IV. LA DIFFICILE ARTICULATION ENTRE LE SECRET ET LA REGULATION
L'on peut comprendre que les Autorités de régulation perçoivent les secrets comme des sortes d'obstacles à leur mission de service public, affirmant que se taire c'est déjà avouer que l'on serait coupable de quelque chose, affirmant en revanche dans de nombreux documents que s'autoincrimer c'est donc faire "preuve de loyauté" dans un dialogue fructueux avec l'autorité publique.
Nous sommes en train de vivre une mise en cause générale des secrets. Les arguments en faveur de la Régulation avec l'apport des informations et les outils de la compliance sont désormais fortement soutenus et il faut aussi les entendre. Mais le secret n'est pas qu'entrave.
Sans ouvrir cette immense question des secret et pour en rester à la seule question de l'efficacité de la Régulation, la Régulation, par exemple financière, est depuis longtemps internalisée en partie dans les opérateurs par le Droit de la compliance.
Ceux-ci sont en charge de rendre eux-même effectifs les buts monumentaux (globaux et systémiques) de lutte contre le blanchiment d'argent, de prévention et détection des abus de marché, etc. Pour cela, les opérateurs doivent eux-même avoir de l'information, par des enquêtes internes, opérer des possibles licenciements, résiliations de contrat, etc.
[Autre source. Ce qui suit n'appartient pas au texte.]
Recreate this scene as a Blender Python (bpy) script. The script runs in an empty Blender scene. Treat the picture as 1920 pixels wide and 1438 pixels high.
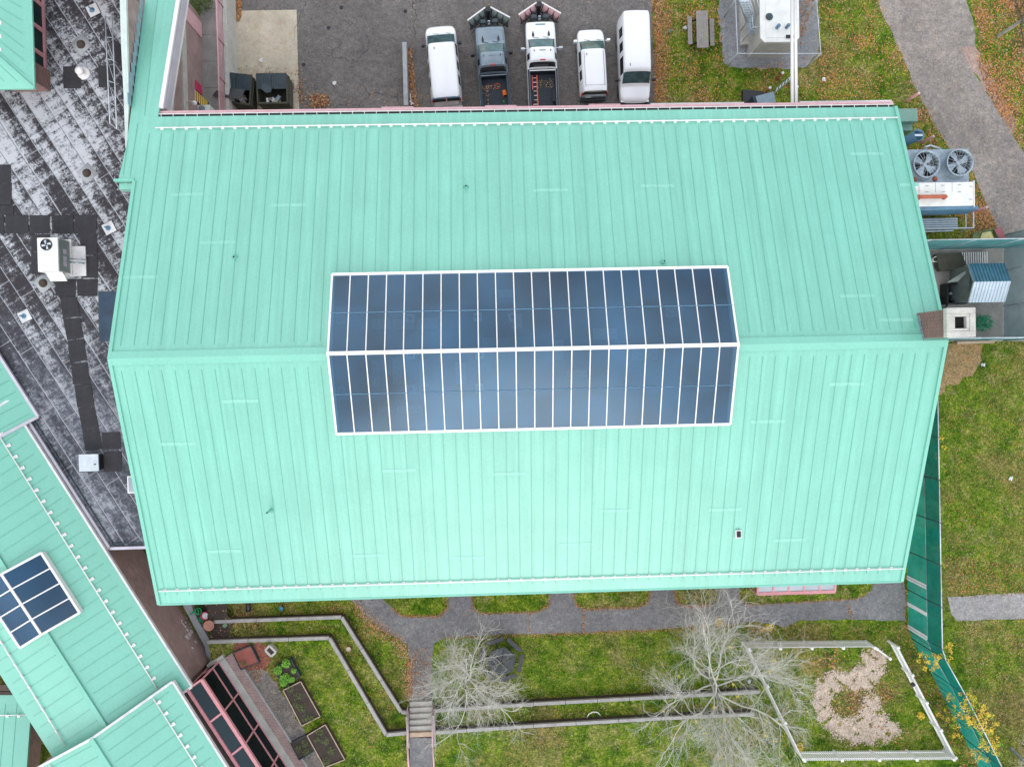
import bpy, math, random
from mathutils import Vector, Matrix
R_=random.Random(7); rad=math.radians; V=Vector
S=bpy.context.scene; COL=S.collection
# ---------------------------------------------------------------- camera model (surveyed from the building's corners)
F=1331.0; H=46.5
RM=Matrix(((0.99939532,0.02332452,-0.025787),(-0.02291436,0.99960797,0.01608834),(0.02615215,-0.01548772,0.99953799)))
def P(px,py,z=0.0):
    d=RM@V(((px-960)/F,-(py-719)/F,-1)); t=(H-z)/-d.z
    return V((d.x*t,d.y*t,z))
cam=bpy.data.objects.new('camera',bpy.data.cameras.new('camera')); COL.objects.link(cam)
cam.matrix_world=Matrix.Translation((0,0,H))@RM.to_4x4()
cam.data.sensor_width=36; cam.data.lens=36*F/1920; cam.data.clip_end=3000; cam.data.clip_start=.5
S.camera=cam
# ---------------------------------------------------------------- materials
def nt(name):
    m=bpy.data.materials.new(name); m.use_nodes=True; t=m.node_tree; return m,t,t.nodes['Principled BSDF']
def N(t,ty,**k):
    n=t.nodes.new(ty)
    for a,b in k.items(): setattr(n,a,b)
    return n
def noise(t,vec,scale,detail=4,rough=.6):
    n=N(t,'ShaderNodeTexNoise'); n.inputs['Scale'].default_value=scale; n.inputs['Detail'].default_value=detail; n.inputs['Roughness'].default_value=rough
    t.links.new(vec,n.inputs['Vector']); return n.outputs['Fac']
def ramp(t,fac,stops):
    r=N(t,'ShaderNodeValToRGB'); e=r.color_ramp.elements
    e[0].position,e[0].color=stops[0][0],(*stops[0][1],1); e[1].position,e[1].color=stops[-1][0],(*stops[-1][1],1)
    for p,c in stops[1:-1]:
        q=e.new(p); q.color=(*c,1)
    t.links.new(fac,r.inputs[0]); return r.outputs[0]
def mix(t,f,a,b,mode='MIX'):
    m=N(t,'ShaderNodeMix',data_type='RGBA',blend_type=mode)
    for i,x in ((0,f),(6,a),(7,b)):
        if isinstance(x,(int,float)): m.inputs[i].default_value=x
        elif isinstance(x,tuple): m.inputs[i].default_value=(*x,1)
        else: t.links.new(x,m.inputs[i])
    return m.outputs[2]
def math_(t,op,a,b=None,c=None):
    n=N(t,'ShaderNodeMath',operation=op)
    for i,x in enumerate((a,b,c)):
        if x is None: continue
        if isinstance(x,(int,float)): n.inputs[i].default_value=x
        else: t.links.new(x,n.inputs[i])
    return n.outputs[0]
def coord(t,kind='Object'):
    return N(t,'ShaderNodeTexCoord').outputs[kind]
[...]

Ces informations sur de possibles détaillances des entreprises doivent être secrètes, sinon les entreprises préfèreront ne pas savoir. Tous y perdent.
Il est ainsi de l'intérêt commun des Régulateurs et des "personnes concernées" que sont les entreprises que le Droit de la compliance charge de venir aider les Autorités publiques, dont les Régulateurs, à assurer la durabilité des systèmes, que celles-ci aillent chercher des informations qu'elles n'ont pas afin de les utiliser pour remplir leur "obligation de compliance" et jouer ainsi leur rôle, sans que cela entraîne de ce fait une sanction, alors que sans l'obtention par elles-mêmes de cette information, elles n'auraient pas été sanctionnées.
Il est possible que l'impératif d'attractivité et de compétitivité de notre système aide à la compréhension de ces deux enjeux, pas vers une amélioration des pratiques.